* _Supplied material_
○ ○ ○

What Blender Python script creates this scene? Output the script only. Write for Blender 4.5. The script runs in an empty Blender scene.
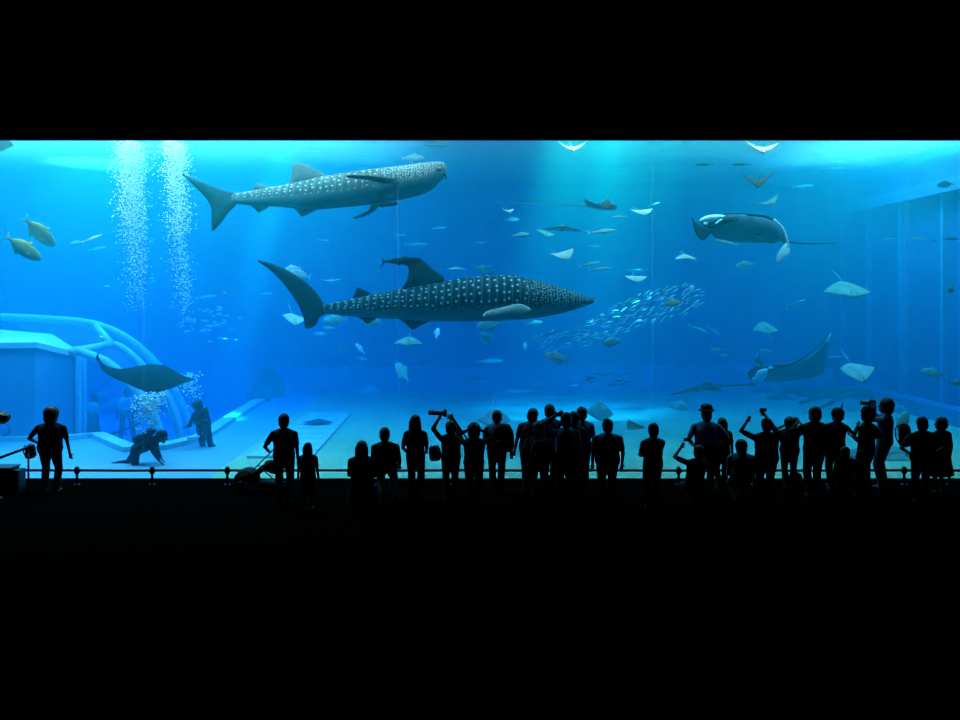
import bpy, bmesh, math, random
from mathutils import Vector, Matrix, Euler, noise, geometry
PI = math.pi
F = 906.7          # focal length in pixels of the 960 px wide frame
D = 20.3           # camera to the acrylic window, metres
CZ = 4.1           # camera height above the floor
scene = bpy.context.scene
COL = scene.collection
random.seed(7)

def P(px, py, d):
    """photo pixel at distance d in front of the camera -> world point"""
    return Vector(((px - 480) * d / F, d - D, CZ - (py - 295) * d / F))
def dfloor(py, z=0.0):
    return (CZ - z) * F / (py - 295)

# ---------------------------------------------------------------- objects
def tag(o, label=None, cat=None, group=None, kind=None):
    if label: o['label'] = label
    if cat: o['category'] = cat
    if group: o['group'] = group
    if kind: o['kind'] = kind
    return o
def link(name, data, parent=None):
    o = bpy.data.objects.new(name, data); COL.objects.link(o)
    if parent is not None: o.parent = parent
    return o
def empty(name, loc=(0, 0, 0), rot=(0, 0, 0)):
    o = link(name, None); o.location = loc; o.rotation_euler = rot; o.empty_display_size = .1
    return o
def copy_tree(o, parent=None):
    c = o.copy(); COL.objects.link(c)
    if parent is not None: c.parent = parent
    for ch in list(o.children): copy_tree(ch, c)
    return c

class MB:
    """collects closed shapes, builds one mesh"""
    def __init__(s): s.v = []; s.f = []; s.uv = None
    def add(s, vs, fs):
        n = len(s.v); s.v += [Vector(v) for v in vs]; s.f += [tuple(i + n for i in f) for f in fs]; return s
    def box(s, c, size, R=None):
        hx, hy, hz = [q / 2 for q in size]; c = Vector(c)
        vs = [Vector((x, y, z)) for x in (-hx, hx) for y in (-hy, hy) for z in (-hz, hz)]
        if R is not None: vs = [R @ v for v in vs]
        return s.add([c + v for v in vs], [(0, 1, 3, 2), (4, 6, 7, 5), (0, 4, 5, 1), (2, 3, 7, 6), (0, 2, 6, 4), (1, 5, 7, 3)])
    def capsule(s, p0, p1, r0, r1=None, n=12, caps=2):
        r1 = r0 if r1 is None else r1
        p0 = Vector(p0); p1 = Vector(p1); ax = p1 - p0; L = ax.length
        ax = ax / L if L > 1e-6 else Vector((0, 0, 1))
        u = ax.orthogonal().normalized(); w = ax.cross(u)
        rings = []
        for k in range(caps, -1, -1):
            a = k / (caps + .6) * PI / 2; rings.append((p0 - ax * r0 * math.sin(a), r0 * math.cos(a)))
        for k in range(0, caps + 1):
            a = k / (caps + .6) * PI / 2; rings.append((p1 + ax * r1 * math.sin(a), r1 * math.cos(a)))
        vs = []; fs = []
        for c, r in rings:
            for j in range(n):
                t = 2 * PI * j / n; vs.append(c + u * r * math.cos(t) + w * r * math.sin(t))
        m = len(rings)
        for i in range(m - 1):
            for j in range(n):
                a, b = i * n + j, i * n + (j + 1) % n; fs.append((a, b, b + n, a + n))
        fs.append(tuple(range(n - 1, -1, -1))); fs.append(tuple((m - 1) * n + j for j in range(n)))
        return s.add(vs, fs)
    def tube(s, pts, r, n=8, r_end=None):
        pts = [Vector(p) for p in pts]; vs = []; fs = []; m = len(pts); u = None
        for i, p in enumerate(pts):
            t = (pts[min(i + 1, m - 1)] - pts[max(i - 1, 0)]).normalized()
            u = t.orthogonal().normalized() if u is None else (u - t * u.dot(t)).normalized()
            w = t.cross(u); rr = r if r_end is None else r + (r_end - r) * i / (m - 1)
            for j in range(n):
                a = 2 * PI * j / n; vs.append(p + u * rr * math.cos(a) + w * rr * math.sin(a))
        for i in range(m - 1):
            for j in range(n):
                a, b = i * n + j, i * n + (j + 1) % n; fs.append((a, b, b + n, a + n))
        fs.append(tuple(range(n - 1, -1, -1))); fs.append(tuple((m - 1) * n + j for j in range(n)))
        return s.add(vs, fs)
    def rings(s, rings, cap=True):
        """rings: equal-length closed loops"""
        n = len(rings[0]); vs = [Vector(p) for r in rings for p in r]; fs = []
        for i in range(len(rings) - 1):
            for j in range(n):
                a, b = i * n + j, i * n + (j + 1) % n; fs.append((a, b, b + n, a + n))
        if cap:
            fs.append(tuple(range(n - 1, -1, -1))); m = len(rings); fs.append(tuple((m - 1) * n + j for j in range(n)))
        return s.add(vs, fs)
    def ellipsoid(s, c, r, R=None, nu=14, nv=9):
        c = Vector(c); vs = []; fs = []
        for i in range(1, nv):
            th = PI * i / nv
            for j in range(nu):
                ph = 2 * PI * j / nu
                v = Vector((r[0] * math.sin(th) * math.cos(ph), r[1] * math.sin(th) * math.sin(ph), r[2] * math.cos(th)))
                vs.append(c + (R @ v if R is not None else v))
        for i in range(nv - 2):
            for j in range(nu):
                a, b = i * nu + j, i * nu + (j + 1) % nu; fs.append((a, a + nu, b + nu, b))
        t = Vector((0, 0, r[2])); k = len(vs)
        vs += [c + (R @ t if R is not None else t), c - (R @ t if R is not None else t)]
        for j in range(nu):
            fs.append((k, j, (j + 1) % nu)); q = (nv - 2) * nu; fs.append((k + 1, q + (j + 1) % nu, q + j))
        return s.add(vs, fs)
    def prism(s, poly, z0, z1):
        n = len(poly); z0s = z0 if hasattr(z0, '__len__') else [z0] * n; z1s = z1 if hasattr(z1, '__len__') else [z1] * n
        vs = [Vector((p[0], p[1], z0s[i])) for i, p in enumerate(poly)] + [Vector((p[0], p[1], z1s[i])) for i, p in enumerate(poly)]
        fs = [(i, (i + 1) % n, (i + 1) % n + n, i + n) for i in range(n)] + [tuple(range(n - 1, -1, -1)), tuple(range(n, 2 * n))]
        return s.add(vs, fs)
    def mesh(s, name, mat=None, smooth=True, M=None):
        me = bpy.data.meshes.new(name)
        me.from_pydata([tuple(M @ v) if M is not None else tuple(v) for v in s.v], [], s.f)
        bm = bmesh.new(); bm.from_mesh(me); bmesh.ops.recalc_face_normals(bm, faces=bm.faces); bm.to_mesh(me); bm.free()
        if smooth: me.polygons.foreach_set('use_smooth', [True] * len(me.polygons))
        if mat: me.materials.append(mat)
        return me
    def build(s, name, mat, parent=None, smooth=True):
        return link(name, s.mesh(name, mat, smooth), parent)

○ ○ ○

* _Problem to work on_
Working from the lines above, reproduce the material exactly and exclude its pictures.

* _Answer for this exercise_
What Blender Python script creates this scene? Output the script only. Write for Blender 4.5. The script runs in an empty Blender scene.
import bpy, bmesh, math, random
from mathutils import Vector, Matrix, Euler, noise, geometry
PI = math.pi
F = 906.7          # focal length in pixels of the 960 px wide frame
D = 20.3           # camera to the acrylic window, metres
CZ = 4.1           # camera height above the floor
scene = bpy.context.scene
COL = scene.collection
random.seed(7)

def P(px, py, d):
    """photo pixel at distance d in front of the camera -> world point"""
    return Vector(((px - 480) * d / F, d - D, CZ - (py - 295) * d / F))
def dfloor(py, z=0.0):
    return (CZ - z) * F / (py - 295)

# ---------------------------------------------------------------- objects
def tag(o, label=None, cat=None, group=None, kind=None):
    if label: o['label'] = label
    if cat: o['category'] = cat
    if group: o['group'] = group
    if kind: o['kind'] = kind
    return o
def link(name, data, parent=None):
    o = bpy.data.objects.new(name, data); COL.objects.link(o)
    if parent is not None: o.parent = parent
    return o
def empty(name, loc=(0, 0, 0), rot=(0, 0, 0)):
    o = link(name, None); o.location = loc; o.rotation_euler = rot; o.empty_display_size = .1
    return o
def copy_tree(o, parent=None):
    c = o.copy(); COL.objects.link(c)
    if parent is not None: c.parent = parent
    for ch in list(o.children): copy_tree(ch, c)
    return c

class MB:
    """collects closed shapes, builds one mesh"""
    def __init__(s): s.v = []; s.f = []; s.uv = None
    def add(s, vs, fs):
        n = len(s.v); s.v += [Vector(v) for v in vs]; s.f += [tuple(i + n for i in f) for f in fs]; return s
    def box(s, c, size, R=None):
        hx, hy, hz = [q / 2 for q in size]; c = Vector(c)
        vs = [Vector((x, y, z)) for x in (-hx, hx) for y in (-hy, hy) for z in (-hz, hz)]
        if R is not None: vs = [R @ v for v in vs]
        return s.add([c + v for v in vs], [(0, 1, 3, 2), (4, 6, 7, 5), (0, 4, 5, 1), (2, 3, 7, 6), (0, 2, 6, 4), (1, 5, 7, 3)])
    def capsule(s, p0, p1, r0, r1=None, n=12, caps=2):
        r1 = r0 if r1 is None else r1
        p0 = Vector(p0); p1 = Vector(p1); ax = p1 - p0; L = ax.length
        ax = ax / L if L > 1e-6 else Vector((0, 0, 1))
        u = ax.orthogonal().normalized(); w = ax.cross(u)
        rings = []
        for k in range(caps, -1, -1):
            a = k / (caps + .6) * PI / 2; rings.append((p0 - ax * r0 * math.sin(a), r0 * math.cos(a)))
        for k in range(0, caps + 1):
            a = k / (caps + .6) * PI / 2; rings.append((p1 + ax * r1 * math.sin(a), r1 * math.cos(a)))
        vs = []; fs = []
        for c, r in rings:
            for j in range(n):
                t = 2 * PI * j / n; vs.append(c + u * r * math.cos(t) + w * r * math.sin(t))
        m = len(rings)
        for i in range(m - 1):
            for j in range(n):
                a, b = i * n + j, i * n + (j + 1) % n; fs.append((a, b, b + n, a + n))
        fs.append(tuple(range(n - 1, -1, -1))); fs.append(tuple((m - 1) * n + j for j in range(n)))
        return s.add(vs, fs)
    def tube(s, pts, r, n=8, r_end=None):
        pts = [Vector(p) for p in pts]; vs = []; fs = []; m = len(pts); u = None
        for i, p in enumerate(pts):
            t = (pts[min(i + 1, m - 1)] - pts[max(i - 1, 0)]).normalized()
            u = t.orthogonal().normalized() if u is None else (u - t * u.dot(t)).normalized()
            w = t.cross(u); rr = r if r_end is None else r + (r_end - r) * i / (m - 1)
            for j in range(n):
                a = 2 * PI * j / n; vs.append(p + u * rr * math.cos(a) + w * rr * math.sin(a))
        for i in range(m - 1):
            for j in range(n):
                a, b = i * n + j, i * n + (j + 1) % n; fs.append((a, b, b + n, a + n))
        fs.append(tuple(range(n - 1, -1, -1))); fs.append(tuple((m - 1) * n + j for j in range(n)))
        return s.add(vs, fs)
    def rings(s, rings, cap=True):
        """rings: equal-length closed loops"""
        n = len(rings[0]); vs = [Vector(p) for r in rings for p in r]; fs = []
        for i in range(len(rings) - 1):
            for j in range(n):
                a, b = i * n + j, i * n + (j + 1) % n; fs.append((a, b, b + n, a + n))
        if cap:
            fs.append(tuple(range(n - 1, -1, -1))); m = len(rings); fs.append(tuple((m - 1) * n + j for j in range(n)))
        return s.add(vs, fs)
    def ellipsoid(s, c, r, R=None, nu=14, nv=9):
        c = Vector(c); vs = []; fs = []
        for i in range(1, nv):
            th = PI * i / nv
            for j in range(nu):
                ph = 2 * PI * j / nu
                v = Vector((r[0] * math.sin(th) * math.cos(ph), r[1] * math.sin(th) * math.sin(ph), r[2] * math.cos(th)))
                vs.append(c + (R @ v if R is not None else v))
        for i in range(nv - 2):
            for j in range(nu):
                a, b = i * nu + j, i * nu + (j + 1) % nu; fs.append((a, a + nu, b + nu, b))
        t = Vector((0, 0, r[2])); k = len(vs)
        vs += [c + (R @ t if R is not None else t), c - (R @ t if R is not None else t)]
        for j in range(nu):
            fs.append((k, j, (j + 1) % nu)); q = (nv - 2) * nu; fs.append((k + 1, q + (j + 1) % nu, q + j))
        return s.add(vs, fs)
    def prism(s, poly, z0, z1):
        n = len(poly); z0s = z0 if hasattr(z0, '__len__') else [z0] * n; z1s = z1 if hasattr(z1, '__len__') else [z1] * n
        vs = [Vector((p[0], p[1], z0s[i])) for i, p in enumerate(poly)] + [Vector((p[0], p[1], z1s[i])) for i, p in enumerate(poly)]
        fs = [(i, (i + 1) % n, (i + 1) % n + n, i + n) for i in range(n)] + [tuple(range(n - 1, -1, -1)), tuple(range(n, 2 * n))]
        return s.add(vs, fs)
    def mesh(s, name, mat=None, smooth=True, M=None):
        me = bpy.data.meshes.new(name)
        me.from_pydata([tuple(M @ v) if M is not None else tuple(v) for v in s.v], [], s.f)
        bm = bmesh.new(); bm.from_mesh(me); bmesh.ops.recalc_face_normals(bm, faces=bm.faces); bm.to_mesh(me); bm.free()
        if smooth: me.polygons.foreach_set('use_smooth', [True] * len(me.polygons))
        if mat: me.materials.append(mat)
        return me
    def build(s, name, mat, parent=None, smooth=True):
        return link(name, s.mesh(name, mat, smooth), parent)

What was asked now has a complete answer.